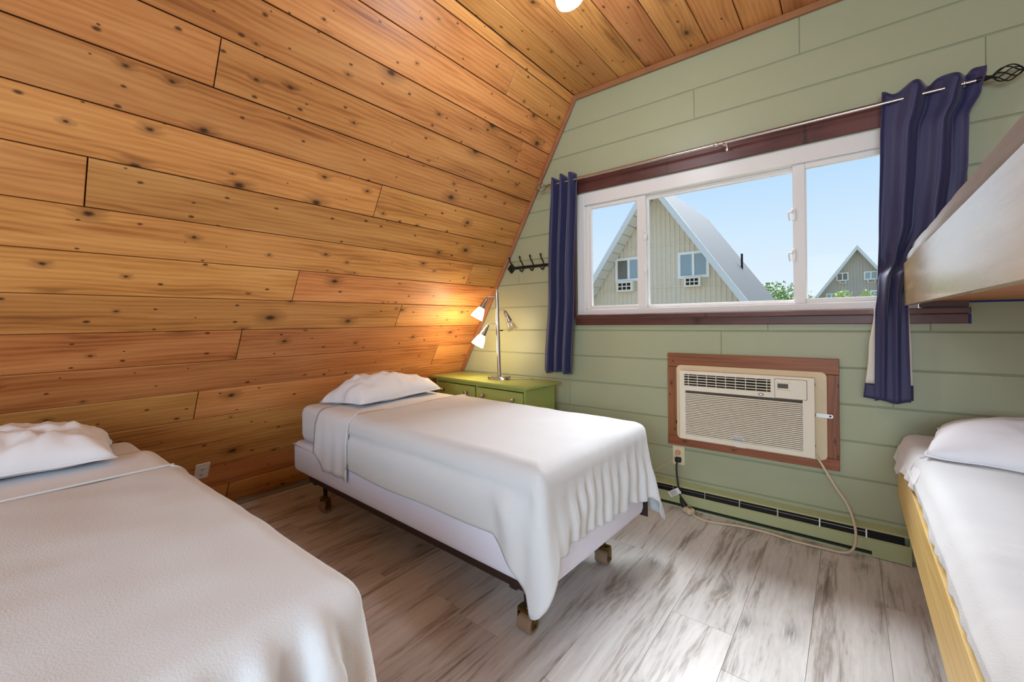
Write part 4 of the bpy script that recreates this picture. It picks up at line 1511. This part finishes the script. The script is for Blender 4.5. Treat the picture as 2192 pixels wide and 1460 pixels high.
# control panel
fpart('panel_gap', M_GRILLE, rrect(-0.3202, -0.1758, 0.7358, 0.8402, 0.007), 0.1001, 0.1006)
pn = fpart('control_panel', M_IVORY, rrect(-0.318, -0.178, 0.738, 0.838, 0.006), 0.1003, 0.103, 0.001)
fpart('display', M_LCD, rrect(-0.306, -0.258, 0.790, 0.814, 0.002), 0.1031, 0.1037, 0, pn)
b = new()
for (x, z) in ((-0.228, 0.812), (-0.228, 0.794), (-0.205, 0.803), (-0.228, 0.768), (-0.203, 0.766)):
    lathe(b, [(0.0075, 0.0), (0.007, 0.0015), (0.0058, 0.0015), (0.0055, 0.0005)], 14, WFM @ Matrix.Translation((x, z, 0.103)), cap=False)
part('button', b, M_WHITE, pn, 40, True)
b = new()
for q in range(6):
    x = -0.308 + q * 0.011
    box(b, x, x + 0.004, -0.1036, -0.1031, 0.780, 0.7825)
    box(b, x, x + 0.004, -0.1036, -0.1031, 0.818, 0.820)
part('indicator_mark', b, M_LCD, pn, 0, True)
# small receiver window and the oval badge with a swoosh
def oval(cx, cz, a, c_, n=28):
    return [(cx + a * math.cos(2 * PI * k_ / n), cz + c_ * math.sin(2 * PI * k_ / n)) for k_ in range(n)]
fpart('receiver_rim', M_LCD, oval(-0.383, 0.748, 0.013, 0.0075), 0.1003, 0.102, 0.001)
fpart('receiver', M_WHITE, oval(-0.383, 0.748, 0.0085, 0.0045), 0.1021, 0.103, 0)
bd = fpart('badge', M_BADGE, oval(-0.498, 0.492, 0.036, 0.011), 0.1016, 0.105, 0.002)
b = new()
pts = []
for k_ in range(30):
    a = R(20 + 320 * k_ / 29)
    pts.append(WFM @ Vector((-0.498 + 0.028 * math.cos(a), 0.492 + 0.0075 * math.sin(a), 0.1055)))
tube(b, pts, 0.0008, 5)
tube(b, [WFM @ Vector((-0.518 + 0.040 * q / 24, 0.492 + 0.0028 * math.sin(q * 1.5), 0.1056)) for q in range(25)], 0.0007, 5)
part('badge_script', b, M_LCD, bd, 40, True)
fpart('filter_tab', M_WHITE, rrect(-0.520, -0.465, 0.430, 0.447, 0.003), 0.036, 0.060, 0.001)
# seam of the front cover, screws, steel securing straps
b = new()
box(b, -0.1495, -0.148, -0.0725, -0.068, 0.46, 0.84)
part('seam', b, M_DARK, AC, 0, True)
for z in (0.815, 0.500):
    b = new()
    lathe(b, [(0.001, 0), (0.007, 0.0), (0.007, 0.004), (0.001, 0.005)], 12, Matrix.Translation((-0.1495, -0.058, z)) @ Matrix.Rotation(R(90), 4, 'Y'))
    part('screw', b, M_DARK, AC, 40, True)
def strap(x0, x1, z, d0, d1):
    b = new()
    prism(b, rrect(x0, x1, z - 0.010, z + 0.010, 0.009), d0, d1, 0, WFM)
    s_ = part('strap', b, M_CHROME, AC, 40, True)
    b = new()
    xm = x1 - 0.012 if x1 > -0.2 else x0 + 0.010
    prism(b, oval(xm, z, 0.005, 0.005, 14), d1, d1 + 0.0015, 0, WFM)
    part('strap_hole', b, M_DARK, s_, 0, True)
    return s_
strap(-0.149, -0.072, 0.655, 0.0345, 0.037)
strap(-0.862, -0.851, 0.520, 0.0205, 0.023)
# power cord of the air conditioner
cordA = [(-0.150, -0.060, 0.462), (-0.128, -0.066, 0.425), (-0.098, -0.072, 0.372), (-0.060, -0.080, 0.305), (-0.022, -0.088, 0.245), (0.004, -0.094, 0.170), (0.012, -0.100, 0.095), (0.0, -0.106, 0.035), (-0.035, -0.112, 0.009), (-0.105, -0.118, 0.0075), (-0.24, -0.124, 0.0075), (-0.37, -0.106, 0.0075), (-0.50, -0.118, 0.0075), (-0.63, -0.156, 0.0075), (-0.70, -0.150, 0.0075), (-0.735, -0.128, 0.012)]
b = new()
tube(b, spline(cordA, 8), 0.0062, 8)
cd_ = part('power_cord', b, M_CORD, None, 60)
tag(cd_, 'beige power cord looping from the air conditioner to the floor', 'cord')
b = new()
MP = Matrix.Translation((-0.768, -0.105, 0.021)) @ Matrix.Rotation(R(-38), 4, 'Z') @ Matrix.Rotation(R(0), 4, 'Y')
box(b, -0.038, 0.034, -0.024, 0.024, -0.018, 0.018, 0.010, 3, MP)
box(b, -0.030, -0.006, -0.026, -0.0235, -0.010, 0.010, 0.001, 1, MP)
part('plug_body', b, M_CORD, cd_, 60)
b = new()
box(b, 0.000, 0.026, -0.004, 0.004, 0.0185, 0.0205, 0.0005, 1, MP)
part('plug_mark', b, M_DARK, cd_, 0)

# outlet under the air conditioner with two plugs
def outlet(name, label, M, mat, gfci=False):
    t = thing(name, label, 'outlet', (0, 0, 0))
    t.matrix_world = M
    b = new()
    prism(b, rrect(-0.036, 0.036, -0.058, 0.058, 0.004, 3), 0.0, 0.006, 0.002)
    part('plate', b, mat, t, 40)
    if gfci:
        b = new()
        prism(b, rrect(-0.017, 0.017, -0.034, 0.034, 0.002, 2), 0.0061, 0.009, 0.001)
        part('receptacle', b, mat, t, 40)
        for zz in (0.020, -0.020):
            b = new()
            box(b, -0.008, -0.005, zz - 0.005, zz + 0.005, 0.0091, 0.0096)
            box(b, 0.005, 0.008, zz - 0.004, zz + 0.004, 0.0091, 0.0096)
            box(b, -0.003, 0.003, zz - 0.013, zz - 0.008, 0.0091, 0.0096)
            part('socket_slot', b, M_DARK, t, 0)
        b = new()
        box(b, -0.009, 0.009, 0.0012, 0.0062, 0.0091, 0.0105, 0.0005)
        box(b, -0.009, 0.009, -0.0062, -0.0012, 0.0091, 0.0105, 0.0005)
        part('test_button', b, mat, t, 0)
    else:
        for zz in (0.020, -0.020):
            b = new()
            prism(b, oval(0, zz, 0.016, 0.014, 20), 0.0061, 0.008, 0.001)
            part('receptacle', b, mat, t, 40)
    return t
outlet('wall_outlet', 'almond outlet with two plugs below the air conditioner', WFM @ Matrix.Translation((-0.852, 0.307, 0.0005)), M_ALMOND)
outlet('wall_outlet', 'white outlet on the cedar wall between the two beds', SLM @ Matrix.Translation((-1.918, 0.348, 0.0005)), M_WHITE, True)
bc = thing('adapter_cord', 'short black adapter cord with white tag hanging from the almond outlet', 'cord', (-0.84, -0.03, 0.28))
b = new()
box(b, -0.868, -0.832, -0.038, -0.0095, 0.270, 0.300, 0.007, 2)
part('plug', b, M_BLACK, bc, 60, True)
b = new()
tube(b, spline([(-0.852, -0.036, 0.276), (-0.853, -0.046, 0.25), (-0.848, -0.056, 0.20), (-0.838, -0.070, 0.15), (-0.824, -0.085, 0.105), (-0.812, -0.094, 0.075)], 6), 0.0055, 8)
part('cable', b, M_BLACK, bc, 60, True)
b = new()
tube(b, [(-0.814, -0.093, 0.080), (-0.806, -0.098, 0.062), (-0.790, -0.104, 0.040), (-0.786, -0.106, 0.036)], [0.008, 0.013, 0.018, 0.016], 12)
part('connector', b, M_BLACK, bc, 50, True)
MT_ = Matrix.Translation((-0.850, -0.100, 0.105)) @ Matrix.Rotation(R(12), 4, 'Z') @ Matrix.Rotation(R(-32), 4, 'Y')
b = new()
box(b, -0.034, 0.034, -0.0006, 0.0006, -0.018, 0.018, 0, 1, MT_)
tg = part('tag', b, M_WHITE, bc, 0, True)
b = new()
for q in range(5):
    box(b, -0.027, 0.018 - 0.006 * (q % 2), -0.0010, -0.0007, -0.013 + q * 0.006, -0.0105 + q * 0.006, 0, 1, MT_)
part('tag_print', b, M_LCD, tg, 0, True)
b = new()
tube(b, spline([(-0.822, -0.096, 0.118), (-0.815, -0.095, 0.115), (-0.818, -0.086, 0.095), (-0.826, -0.090, 0.112)], 4), 0.003, 6)
part('tag_tie', b, M_WHITE, tg, 40, True)
lc = thing('lamp_plug_cord', 'thin cord with pinkish plug leaving the almond outlet towards the bed', 'cord', (-0.85, -0.02, 0.32))
b = new()
box(b, -0.866, -0.838, -0.034, -0.0095, 0.316, 0.342, 0.008, 2)
part('plug', b, plain('pinkish_plug', srgb(214, 150, 122), 0.45), lc, 60, True)
b = new()
tube(b, spline([(-0.856, -0.033, 0.322), (-0.868, -0.042, 0.300), (-0.90, -0.040, 0.265), (-0.945, -0.036, 0.235), (-1.00, -0.034, 0.190), (-1.06, -0.034, 0.155), (-1.12, -0.034, 0.149)], 6), 0.0022, 6)
part('cable', b, M_CORD, lc, 60, True)

# ================================================================== baseboard heater
ht = thing('baseboard_heater', 'long green painted baseboard heater under the air conditioner', 'heater', (-0.70, -0.03, 0.0))
HX0, HX1 = -1.585, 0.212
def hprof(name, mat, poly, x0=HX0, x1=HX1, parent=None):
    b = new()
    prism(b, poly, x0, x1, 0, Matrix(((0, 0, 1, 0), (1, 0, 0, 0), (0, 1, 0, 0), (0, 0, 0, 1))))
    return part(name, b, mat, parent or ht, 0, True)
hprof('back_panel', M_HEATGREEN, [(-0.004, 0.0), (-0.001, 0.0), (-0.001, 0.144), (-0.004, 0.144)])
hprof('top_cover', M_HEATGREEN, [(-0.0045, 0.139), (-0.0045, 0.144), (-0.050, 0.1335), (-0.056, 0.1275), (-0.053, 0.1275), (-0.048, 0.1325)])
hprof('front_cover', M_HEATGREEN, [(-0.062, 0.030), (-0.059, 0.030), (-0.057, 0.080), (-0.050, 0.086), (-0.052, 0.088), (-0.060, 0.082)])
hprof('floor_channel', M_HEATGREEN, [(-0.0045, 0.0), (-0.052, 0.0), (-0.052, 0.008), (-0.050, 0.008), (-0.050, 0.003), (-0.0045, 0.003)])
hprof('inner_core', M_DARK, [(-0.010, 0.012), (-0.046, 0.012), (-0.040, 0.074), (-0.010, 0.122)], HX0 + 0.02, HX1 - 0.02)
hprof('wire_guard', M_STEEL, [(-0.0525, 0.1120), (-0.0505, 0.1120), (-0.0505, 0.1140), (-0.0525, 0.1140)], HX0 + 0.25, HX1 - 0.16)
for q in range(9):
    x = HX1 - 0.16 - q * 0.185
    hprof('support_clip', M_STEEL, [(-0.056, 0.080), (-0.044, 0.084), (-0.047, 0.126), (-0.051, 0.126)], x - 0.003, x + 0.003)
for x0, x1 in ((HX0 - 0.002, HX0 + 0.004), (HX1 - 0.004, HX1 + 0.002)):
    hprof('end_cap', M_HEATGREEN, [(-0.001, 0.0), (-0.062, 0.0), (-0.062, 0.100), (-0.057, 0.128), (-0.050, 0.1345), (-0.001, 0.1455)], x0, x1)
hprof('end_plate', M_HEATGREEN, [(-0.0625, 0.004), (-0.060, 0.004), (-0.060, 0.030), (-0.0625, 0.030)], HX1 - 0.14, HX1 - 0.002)

# ================================================================== ceiling lamp
cl_ = thing('ceiling_light', 'white glass shade of a ceiling lamp at the top of the picture', 'ceiling light', (-0.985, -1.13, ZC))
b = new()
lathe(b, [(0.065, 0.0), (0.065, -0.018), (0.040, -0.030), (0.001, -0.032)], 24)
part('canopy', b, M_WHITE, cl_, 50)
b = new()
tube(b, [(0, 0, -0.03), (0.0, 0.0, -0.09)], 0.010, 12)
part('stem', b, M_WHITE, cl_, 60)
b = new()
MS_ = Matrix.Translation((0.0, 0.0, -0.085)) @ Matrix.Rotation(R(16), 4, Vector((0.62, -0.78, 0)))
lathe(b, [(0.018, 0.0), (0.034, -0.010), (0.050, -0.050), (0.060, -0.100), (0.064, -0.140), (0.060, -0.156), (0.044, -0.166), (0.001, -0.170)], 32, MS_)
part('shade', b, M_CEILSHADE, cl_, 60)
L_ = add_light('ceiling_bulb', 'POINT', (-0.985, -1.13, 2.42), energy=16, color=(0.84, 0.92, 1.0), shadow_soft_size=0.10)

* * * * * * * * *

Instruction: Identify every line where the string "picture" appears.

Correct answer:
Write part 4 of the bpy script that recreates this picture. It picks up at line 1511. This part finishes the script. The script is for Blender 4.5. Treat the picture as 2192 pixels wide and 1460 pixels high.
cl_ = thing('ceiling_light', 'white glass shade of a ceiling lamp at the top of the picture', 'ceiling light', (-0.985, -1.13, ZC))